A stop for lunch on a great little beach looking upstream to one rapid and right next to another rapid allows us to dry out and eat.  Some fun showing quicksand off to the unwary by adding water to an already low area of wet sand has Natalie and others quickly sinking to their knees, with the rest of us ready to pull them out.  We sit in the sand after lunch and make like lizards basking in the heat before dawning our wet gear and going out to face the water, which is always in the 40’s here.  Those of us who run other rivers and are used to water in the 50’s and 60’s notice the difference.   Some of us are dressed in fleece and rain gear over long underwear and with waterproof boots; some us are dressed in 2-piece waterproof clothing over long underwear and fleece; and some of us are wearing drysuits, which are one piece contraptions with tight gaskets at the neck and wrists, have waterproof feet socks built in that we put river boots over, and have a waterproof zipper across the chest, which makes it both hard to get into and out of and totally waterproof.  It also makes it very hot, so most who are wearing those struggle to get out of the upper part when we land and then struggle to get into it before we leave.  I am wearing a waterproof top with an inner liner that tucks into my waterproof pants, and then a heavy-duty top layer that tightens over the pants.  I have a drysuit with me, but will probably wear it only on the days that the weather is bad, or that I feel I have a chance of swimming because of the rapids we are to run that day.  I think I have 2 more days of what I am wearing and then will be in the drysuit for about 10 days – Unkar, Solkdologer, Hance, Horn, the Gems, Crystal, and Lava, to name just a few of what we have to come.

We arrive earlier at camp at Shinumo Wash, which has been much improved with more sand from the artificial flood the Bureau of Reclamation ran in November and December last year.  The cook team makes dinner of tacos while I make brownies in my Dutch ovens for dessert.  We have enough sun to set up all the Goal Zero batteries and solar chargers we are using to keep the cameras, laptops, notebooks and storage devices going for 16 people, most of whom have more than one camera to record this trip of a lifetime.  These charge merrily along as long as there is sun, and then do a trickle charge as they get into shadow.  One of my batteries that has a percent charge meter reads that it has charged 5% additional after then sun is off of it just by evening light.

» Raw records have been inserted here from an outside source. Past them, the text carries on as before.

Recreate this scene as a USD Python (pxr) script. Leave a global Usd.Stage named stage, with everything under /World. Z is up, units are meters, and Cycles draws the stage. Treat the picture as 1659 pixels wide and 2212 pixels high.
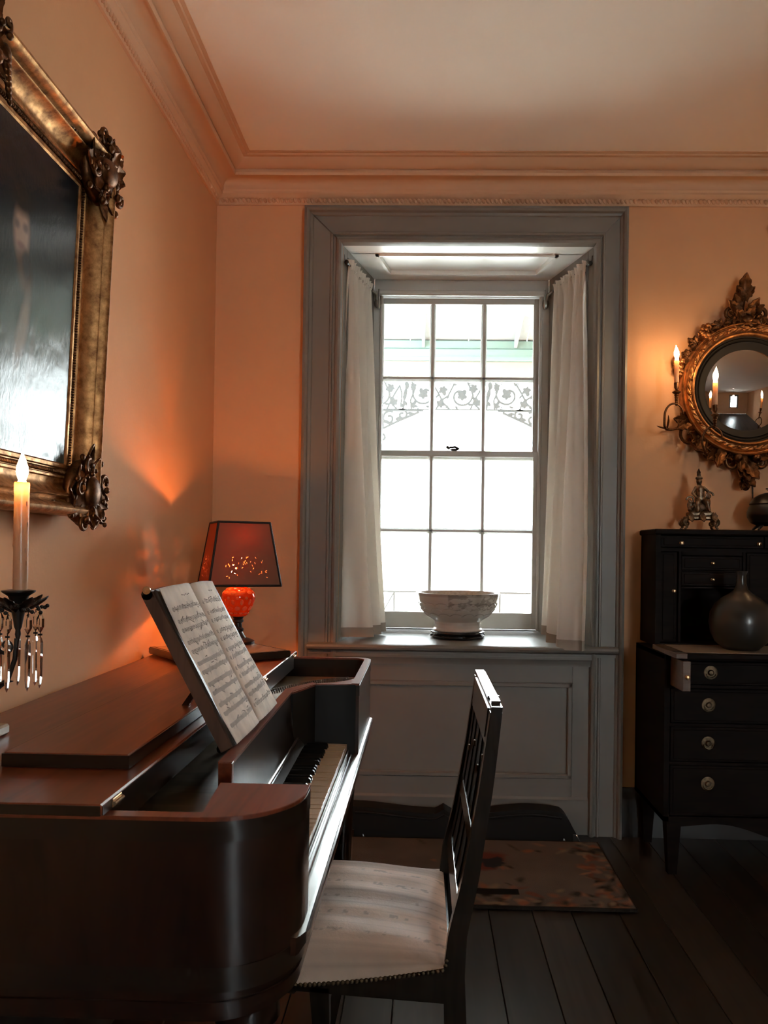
import math, random
import numpy as np, trimesh, usdkit, meshkit
import manifold3d as m3
from shapely.geometry import Polygon, LineString, Point, box as sbox
from shapely import affinity
from shapely.ops import unary_union
from pxr import Usd, UsdGeom, UsdLux, Gf, Sdf, Vt, UsdShade

random.seed(7); rng = np.random.default_rng(7)
PI = math.pi
stage = Usd.Stage.CreateInMemory()
UsdGeom.SetStageUpAxis(stage, UsdGeom.Tokens.z); UsdGeom.SetStageMetersPerUnit(stage, 1.0)
UsdGeom.Xform.Define(stage, '/World'); stage.SetDefaultPrim(stage.GetPrimAtPath('/World'))
UsdGeom.Scope.Define(stage, '/World/Looks')

# ------------------------------------------------------------------ camera
# room: left wall x=0, window wall y=0 (room on the -y side), floor z=0
ROLL, PITCH, YAW = 0.0139524, 0.0075085, 0.0238982
CX, CY, FPX = 874.527, 1176.605, 1700.0
cam = UsdGeom.Camera.Define(stage, '/World/camera')
HA = 24.0; FL = FPX * HA / 1659
cam.CreateHorizontalApertureAttr(HA); cam.CreateVerticalApertureAttr(HA * 2212 / 1659)
cam.CreateFocalLengthAttr(FL)
cam.CreateHorizontalApertureOffsetAttr(-(CX - 829.5) * HA / 1659)
cam.CreateVerticalApertureOffsetAttr((CY - 1106.0) * HA / 1659)
cam.CreateClippingRangeAttr(Gf.Vec2f(0.02, 500))
fwd = np.array([-math.sin(YAW) * math.cos(PITCH), math.cos(YAW) * math.cos(PITCH), math.sin(PITCH)])
r0 = np.array([math.cos(YAW), math.sin(YAW), 0]); u0 = np.cross(r0, fwd)
rt = math.cos(ROLL) * r0 + math.sin(ROLL) * u0; upv = -math.sin(ROLL) * r0 + math.cos(ROLL) * u0
EYE = np.array([.97, -3.58, 1.27])
UsdGeom.Xformable(cam).AddTransformOp().Set(Gf.Matrix4d(*rt, 0, *upv, 0, *(-fwd), 0, *EYE, 1))
cam.CreateExposureAttr(0.60)
cam.CreateFocusDistanceAttr(2.2); cam.CreateFStopAttr(8.0)

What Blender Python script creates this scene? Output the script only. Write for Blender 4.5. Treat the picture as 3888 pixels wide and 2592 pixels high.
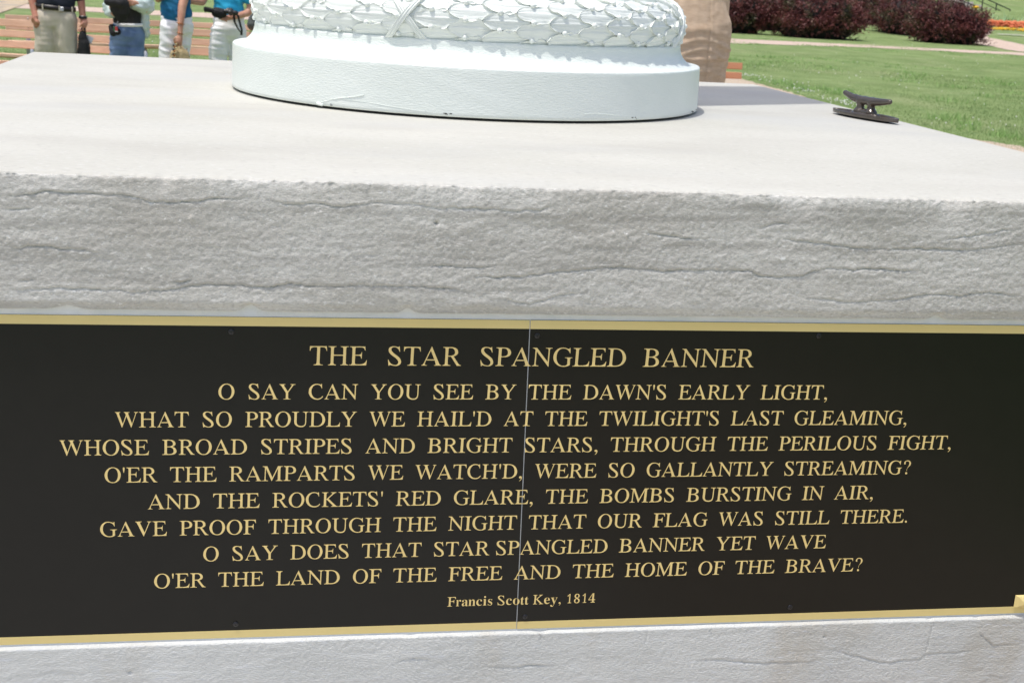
import bpy, bmesh, math, random
import numpy as np
from mathutils import Vector, Matrix, noise

# ------------------------------------------------------------------ camera, light, exposure
S = bpy.context.scene
for o in list(bpy.data.objects):
    bpy.data.objects.remove(o)
COL = S.collection
cd = bpy.data.cameras.new('camera'); cam = bpy.data.objects.new('camera', cd); COL.objects.link(cam)
RM = ((0.98383, -0.17012, 0.05587), (0.00789, -0.27085, -0.96259), (0.17889, 0.94747, -0.26513))
cam.matrix_world = Matrix(((RM[0][0], -RM[1][0], -RM[2][0], 0.3258),
                           (RM[0][1], -RM[1][1], -RM[2][1], -2.0187),
                           (RM[0][2], -RM[1][2], -RM[2][2], 1.5306),
                           (0, 0, 0, 1)))
cd.lens = 5006.2 / 3888 * 36; cd.sensor_width = 36; cd.clip_start = 0.05; cd.clip_end = 1000
cd.dof.use_dof = True; cd.dof.focus_distance = 2.3; cd.dof.aperture_fstop = 14
S.camera = cam

SUN_EL = math.radians(75); SUN_TRAVEL = math.radians(26)
W = bpy.data.worlds.new("World"); S.world = W; W.use_nodes = True
nt = W.node_tree; bg = nt.nodes['Background']
sky = nt.nodes.new('ShaderNodeTexSky'); sky.sky_type = 'NISHITA'; sky.sun_disc = False
sky.sun_elevation = SUN_EL; sky.sun_rotation = math.radians(244); sky.altitude = 100
sky.air_density = 0.82; sky.dust_density = 3.8; sky.ozone_density = 0.75
nt.links.new(sky.outputs[0], bg.inputs[0]); bg.inputs[1].default_value = 0.15
sd = bpy.data.lights.new('sun', 'SUN'); sd.energy = 2.15; sd.angle = math.radians(0.53); sd.color = (1, 0.975, 0.92)
sun = bpy.data.objects.new('sun', sd); COL.objects.link(sun); sun.location = (-5, -3, 20)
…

Lots of stories are told around the campfire after dinner.  Dave Mortenson talks about the early trips that he was on as a teenager.  Stories of Martin Litton, the conservationist, who went on to use these 3 original boats to found Grand Canyon Dories.  The Susie Too ran private trips in Grand Canyon with him from 1964 to 1974 as the Music Temple.  His Portola was renamed the Diablo Canyon.  He founded Grand Canyon Dories as a commercial company in 1969, specializing in rowing trips only using the dories, but soon moved to the 18-foot Briggs Dories that can take 4 passengers.  The boatmen who worked for him were devoted to their dories.  After rowing Susie Too I can certainly understand why.

~Helen Howard

 

One Response to “Day 3: North Canyon to Shinumo Wash Camp”

  1. Thanks again for everyone taking the trouble to haul the gear and charging equipment to write about the trip in real time again this year–I really appreciate it. Have fun!